Thursday, May 04, 2006

Ivory-bills in Minnesota?

While birding in central Minnesota last month, I actually heard what some would describe as the distinctive double-knock of an Ivory-bill!

A couple of weeks before that, I saw this unique woodpecker work only about 60 miles from the spot where I heard the distinctive double-rap.



A few months before that, I actually heard some distant, unique kent-like calls within 80 miles of the spot where the woodpecker work was found! I couldn't verify the source of these calls.

Considered individually, the pieces of evidence above likely aren't enough to convince some of the most hardened skeptics. But for the rest of us, this growing body of evidence is pretty compelling, am I right?

(I suppose I should mention that immediately after hearing the distinctive double-rap, I walked towards the sound and saw a Northern Flicker pounding on a dead branch. I guess I should add that Pileated Woodpeckers are regularly seen in the area where the woodpecker work was found. I reckon I should disclose that Red-Breasted Nuthatches are regularly seen in the area where the distant kent-like calls were heard).

5 comments:

Anonymous said...

Paul becomes a skeptic. Tom becomes a believer. And Fishcrow is advising Fitz on his next move.

whaaaaaa?????

Anonymous said...

Ivory-bills are in Minnesota now because populations of IBWP's have reached "ahem" carrying capacity in Arkansas, Missouri, and Iowa.

Anonymous said...

I would like to address this idea that good scientists keep an open mind as Ms. Christen and others have from time-to-time tried to point out.

Actually, in every field of scientific endeavor there are one or several ideas or beliefs that scientists in that field DO NOT have an open mind about. For instance, Scientific American and other American journals will no longer send out Cold Fusion papers for peer review. They are rejected out of hand. Such papers have proved a waste of time.

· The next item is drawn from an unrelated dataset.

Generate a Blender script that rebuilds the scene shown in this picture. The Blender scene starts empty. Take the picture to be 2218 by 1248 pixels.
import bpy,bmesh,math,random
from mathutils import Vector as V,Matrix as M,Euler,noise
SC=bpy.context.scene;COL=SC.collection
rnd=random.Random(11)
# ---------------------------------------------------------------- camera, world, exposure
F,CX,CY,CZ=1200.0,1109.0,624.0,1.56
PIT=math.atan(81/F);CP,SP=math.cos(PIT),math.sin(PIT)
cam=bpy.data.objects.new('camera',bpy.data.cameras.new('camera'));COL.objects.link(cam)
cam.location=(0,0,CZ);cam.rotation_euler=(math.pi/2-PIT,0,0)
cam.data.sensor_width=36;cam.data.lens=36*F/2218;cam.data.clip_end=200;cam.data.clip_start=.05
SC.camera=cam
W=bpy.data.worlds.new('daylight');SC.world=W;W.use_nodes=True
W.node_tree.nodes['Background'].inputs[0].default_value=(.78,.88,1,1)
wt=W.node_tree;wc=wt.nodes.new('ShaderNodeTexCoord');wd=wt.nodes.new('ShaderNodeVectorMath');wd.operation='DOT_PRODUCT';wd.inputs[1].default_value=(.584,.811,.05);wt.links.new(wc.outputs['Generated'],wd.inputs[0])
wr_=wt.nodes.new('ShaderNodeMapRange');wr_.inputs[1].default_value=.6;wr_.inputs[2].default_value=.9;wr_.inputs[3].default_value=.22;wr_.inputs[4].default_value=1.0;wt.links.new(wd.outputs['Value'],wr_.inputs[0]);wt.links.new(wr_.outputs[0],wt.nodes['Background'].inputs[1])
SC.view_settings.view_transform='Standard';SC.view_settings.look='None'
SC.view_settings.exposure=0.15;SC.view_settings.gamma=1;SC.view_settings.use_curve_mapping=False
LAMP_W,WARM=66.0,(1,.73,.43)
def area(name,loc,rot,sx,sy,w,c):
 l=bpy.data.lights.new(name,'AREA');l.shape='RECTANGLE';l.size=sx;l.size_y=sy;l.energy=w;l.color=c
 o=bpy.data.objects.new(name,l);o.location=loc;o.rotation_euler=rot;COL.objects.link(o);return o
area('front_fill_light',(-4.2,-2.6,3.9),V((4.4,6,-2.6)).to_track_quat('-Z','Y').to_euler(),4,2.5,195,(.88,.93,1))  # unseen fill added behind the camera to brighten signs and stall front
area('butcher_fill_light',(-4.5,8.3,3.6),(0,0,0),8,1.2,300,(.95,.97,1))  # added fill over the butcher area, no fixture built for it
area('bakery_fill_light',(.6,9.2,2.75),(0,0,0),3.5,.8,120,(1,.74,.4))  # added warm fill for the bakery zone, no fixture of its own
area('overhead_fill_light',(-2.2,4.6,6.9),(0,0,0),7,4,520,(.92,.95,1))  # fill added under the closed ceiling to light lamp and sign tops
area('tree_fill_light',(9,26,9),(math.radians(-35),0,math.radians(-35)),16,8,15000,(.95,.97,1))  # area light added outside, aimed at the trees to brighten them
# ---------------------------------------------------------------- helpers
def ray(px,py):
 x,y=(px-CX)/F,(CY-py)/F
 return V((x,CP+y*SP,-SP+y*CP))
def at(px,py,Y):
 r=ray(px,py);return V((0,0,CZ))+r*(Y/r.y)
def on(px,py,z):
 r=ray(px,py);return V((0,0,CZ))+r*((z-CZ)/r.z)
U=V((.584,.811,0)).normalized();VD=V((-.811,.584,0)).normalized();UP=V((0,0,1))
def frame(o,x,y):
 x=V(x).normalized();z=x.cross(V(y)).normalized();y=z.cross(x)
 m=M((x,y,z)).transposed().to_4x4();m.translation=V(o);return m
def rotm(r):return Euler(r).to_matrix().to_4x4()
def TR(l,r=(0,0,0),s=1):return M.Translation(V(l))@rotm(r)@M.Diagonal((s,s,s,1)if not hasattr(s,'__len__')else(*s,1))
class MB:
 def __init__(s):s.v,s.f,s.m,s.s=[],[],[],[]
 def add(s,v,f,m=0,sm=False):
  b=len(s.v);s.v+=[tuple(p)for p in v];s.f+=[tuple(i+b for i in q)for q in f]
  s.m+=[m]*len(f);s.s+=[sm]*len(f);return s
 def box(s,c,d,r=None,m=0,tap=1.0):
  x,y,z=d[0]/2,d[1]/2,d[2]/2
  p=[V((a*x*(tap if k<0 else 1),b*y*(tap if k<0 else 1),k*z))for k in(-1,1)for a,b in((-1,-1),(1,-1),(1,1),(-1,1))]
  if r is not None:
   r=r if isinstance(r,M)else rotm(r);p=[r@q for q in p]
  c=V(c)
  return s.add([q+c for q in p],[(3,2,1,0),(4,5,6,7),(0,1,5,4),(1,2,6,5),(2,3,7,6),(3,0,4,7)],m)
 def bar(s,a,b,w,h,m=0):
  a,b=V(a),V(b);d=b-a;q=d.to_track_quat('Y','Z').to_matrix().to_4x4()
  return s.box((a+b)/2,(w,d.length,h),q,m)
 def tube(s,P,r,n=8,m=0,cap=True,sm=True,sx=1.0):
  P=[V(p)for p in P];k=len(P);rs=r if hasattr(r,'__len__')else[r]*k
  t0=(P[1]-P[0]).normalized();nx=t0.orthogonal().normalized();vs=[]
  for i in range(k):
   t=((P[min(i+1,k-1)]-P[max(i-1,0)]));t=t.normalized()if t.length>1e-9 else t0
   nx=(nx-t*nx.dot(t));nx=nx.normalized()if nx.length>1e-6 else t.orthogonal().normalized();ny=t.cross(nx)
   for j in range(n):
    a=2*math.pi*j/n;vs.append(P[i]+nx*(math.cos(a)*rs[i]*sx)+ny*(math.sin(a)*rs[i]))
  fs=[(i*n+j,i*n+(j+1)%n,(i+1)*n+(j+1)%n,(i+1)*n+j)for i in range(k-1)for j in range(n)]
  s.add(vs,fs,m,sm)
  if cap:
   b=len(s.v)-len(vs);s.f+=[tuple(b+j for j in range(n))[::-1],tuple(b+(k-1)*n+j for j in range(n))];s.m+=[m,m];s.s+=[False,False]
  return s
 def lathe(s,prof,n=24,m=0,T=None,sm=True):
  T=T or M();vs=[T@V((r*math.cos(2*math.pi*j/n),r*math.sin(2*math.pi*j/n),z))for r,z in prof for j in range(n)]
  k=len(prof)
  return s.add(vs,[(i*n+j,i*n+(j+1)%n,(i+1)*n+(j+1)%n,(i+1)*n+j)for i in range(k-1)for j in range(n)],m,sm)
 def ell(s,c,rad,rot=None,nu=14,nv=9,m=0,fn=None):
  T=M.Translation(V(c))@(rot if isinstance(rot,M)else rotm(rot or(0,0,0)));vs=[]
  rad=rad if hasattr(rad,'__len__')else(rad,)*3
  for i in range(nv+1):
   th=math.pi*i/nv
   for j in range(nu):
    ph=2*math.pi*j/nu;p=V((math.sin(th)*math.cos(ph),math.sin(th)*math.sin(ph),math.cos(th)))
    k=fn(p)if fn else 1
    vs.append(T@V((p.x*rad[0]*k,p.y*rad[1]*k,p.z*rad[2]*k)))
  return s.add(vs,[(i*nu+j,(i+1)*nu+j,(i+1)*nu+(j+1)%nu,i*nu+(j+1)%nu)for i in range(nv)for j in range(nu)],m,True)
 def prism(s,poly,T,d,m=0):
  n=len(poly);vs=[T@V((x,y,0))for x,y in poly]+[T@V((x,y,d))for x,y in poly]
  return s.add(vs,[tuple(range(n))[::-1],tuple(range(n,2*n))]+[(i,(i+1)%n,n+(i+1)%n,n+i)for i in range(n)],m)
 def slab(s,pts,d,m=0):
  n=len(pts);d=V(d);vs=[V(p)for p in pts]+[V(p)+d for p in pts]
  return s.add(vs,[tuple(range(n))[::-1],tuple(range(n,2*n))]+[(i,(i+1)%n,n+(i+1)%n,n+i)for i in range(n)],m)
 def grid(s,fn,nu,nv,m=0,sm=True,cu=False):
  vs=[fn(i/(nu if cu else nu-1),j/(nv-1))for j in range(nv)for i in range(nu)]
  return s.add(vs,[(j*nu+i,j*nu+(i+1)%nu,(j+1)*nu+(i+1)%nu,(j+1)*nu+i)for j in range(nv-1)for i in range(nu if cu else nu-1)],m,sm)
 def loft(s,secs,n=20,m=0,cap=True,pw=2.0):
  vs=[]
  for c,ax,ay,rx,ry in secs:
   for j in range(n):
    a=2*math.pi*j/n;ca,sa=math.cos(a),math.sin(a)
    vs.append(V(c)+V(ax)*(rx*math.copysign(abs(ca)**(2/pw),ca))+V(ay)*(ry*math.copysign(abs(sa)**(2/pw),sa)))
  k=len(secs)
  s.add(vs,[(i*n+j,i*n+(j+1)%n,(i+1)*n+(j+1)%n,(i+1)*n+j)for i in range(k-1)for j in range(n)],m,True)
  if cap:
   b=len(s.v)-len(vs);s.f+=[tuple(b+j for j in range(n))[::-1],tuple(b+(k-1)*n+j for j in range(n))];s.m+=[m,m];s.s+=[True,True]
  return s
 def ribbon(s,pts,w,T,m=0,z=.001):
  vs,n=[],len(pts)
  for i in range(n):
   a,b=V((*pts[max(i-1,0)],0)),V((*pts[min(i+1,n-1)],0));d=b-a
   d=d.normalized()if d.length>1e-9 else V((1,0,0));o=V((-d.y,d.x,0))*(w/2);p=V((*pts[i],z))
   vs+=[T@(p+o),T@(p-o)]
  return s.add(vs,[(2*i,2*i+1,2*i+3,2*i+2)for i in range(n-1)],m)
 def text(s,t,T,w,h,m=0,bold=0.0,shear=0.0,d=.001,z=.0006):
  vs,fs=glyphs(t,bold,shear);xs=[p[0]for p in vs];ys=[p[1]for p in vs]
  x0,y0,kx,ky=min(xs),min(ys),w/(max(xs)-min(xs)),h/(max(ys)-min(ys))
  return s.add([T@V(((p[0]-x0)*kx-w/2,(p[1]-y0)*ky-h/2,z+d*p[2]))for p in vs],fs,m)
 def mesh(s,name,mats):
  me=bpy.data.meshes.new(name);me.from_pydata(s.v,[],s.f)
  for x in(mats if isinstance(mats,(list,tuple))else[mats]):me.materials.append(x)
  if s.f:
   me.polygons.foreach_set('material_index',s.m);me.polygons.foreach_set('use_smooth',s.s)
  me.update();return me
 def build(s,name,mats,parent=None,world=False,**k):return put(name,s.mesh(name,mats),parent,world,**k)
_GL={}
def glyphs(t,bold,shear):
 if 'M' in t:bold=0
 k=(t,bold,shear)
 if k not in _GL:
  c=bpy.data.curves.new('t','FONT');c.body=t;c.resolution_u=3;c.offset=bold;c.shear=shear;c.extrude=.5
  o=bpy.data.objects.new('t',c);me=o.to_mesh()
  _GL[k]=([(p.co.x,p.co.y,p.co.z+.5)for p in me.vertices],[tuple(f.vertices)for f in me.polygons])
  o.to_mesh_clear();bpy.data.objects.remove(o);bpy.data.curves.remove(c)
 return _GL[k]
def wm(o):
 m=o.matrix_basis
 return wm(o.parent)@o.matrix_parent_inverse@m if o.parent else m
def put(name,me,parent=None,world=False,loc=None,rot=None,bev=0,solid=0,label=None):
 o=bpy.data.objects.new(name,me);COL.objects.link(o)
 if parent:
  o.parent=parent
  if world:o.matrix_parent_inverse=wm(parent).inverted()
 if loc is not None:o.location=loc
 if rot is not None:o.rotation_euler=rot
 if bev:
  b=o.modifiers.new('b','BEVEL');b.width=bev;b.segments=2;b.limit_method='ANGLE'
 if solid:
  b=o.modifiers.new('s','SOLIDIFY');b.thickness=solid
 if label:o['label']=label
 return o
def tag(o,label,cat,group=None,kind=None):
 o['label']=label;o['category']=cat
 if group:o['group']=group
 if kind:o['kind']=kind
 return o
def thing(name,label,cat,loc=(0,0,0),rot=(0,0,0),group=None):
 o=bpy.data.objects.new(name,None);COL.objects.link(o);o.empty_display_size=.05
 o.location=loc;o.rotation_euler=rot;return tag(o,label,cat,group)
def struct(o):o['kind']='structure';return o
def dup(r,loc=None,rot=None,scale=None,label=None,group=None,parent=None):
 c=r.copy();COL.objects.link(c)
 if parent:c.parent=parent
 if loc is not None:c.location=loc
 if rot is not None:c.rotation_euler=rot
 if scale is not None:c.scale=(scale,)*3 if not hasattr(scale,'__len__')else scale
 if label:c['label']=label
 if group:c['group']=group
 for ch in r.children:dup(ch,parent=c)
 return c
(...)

The open mind that scientists keep is this. If Richard Feynman, the famous physicist, had submitted a paper on Cold Fusion, then and only then would the Journal editor first have called Mr. Feynman to find out if it was a joke and once assured that it wasn’t then the article would have gone out for peer review.

That’s what happened with the IBWO. Dr. Fitzpatrick had an eminent reputation. Even Sibley, Kaufman, Robbins, et al. assumed that it must be true if Fitz said it was. (Until they saw the evidence for themselves.) That’s why Science took the article.

Trouble is, in this game, Fitz will only get one bad submission. He goes in the column with the Cold Fusion authors. Keep an open mind? Yes, on most things. But on some things, there’s only one answer. Carl Sagan’s. It’s quoted at the top of this blog.

Anonymous said...

Sounds like 7.5 breeding pairs of IBWO's are located within 50 miles of Tom's house. Time to write the book. The evidence is quite compelling.


BTW: Sunev is Venus spelled backwards. An old 3 Stooges routine that you young'ms probably don't remember.

Anonymous said...

An Ode to the Fish Crow Man; with apologies to everybody.

"Fish crow man he does see,
an Ivory Billed Woodpecker whenever he goes pee;

If Fitz makes a hitch,
To see this ditz
Then naivete wins with sure fire glitz."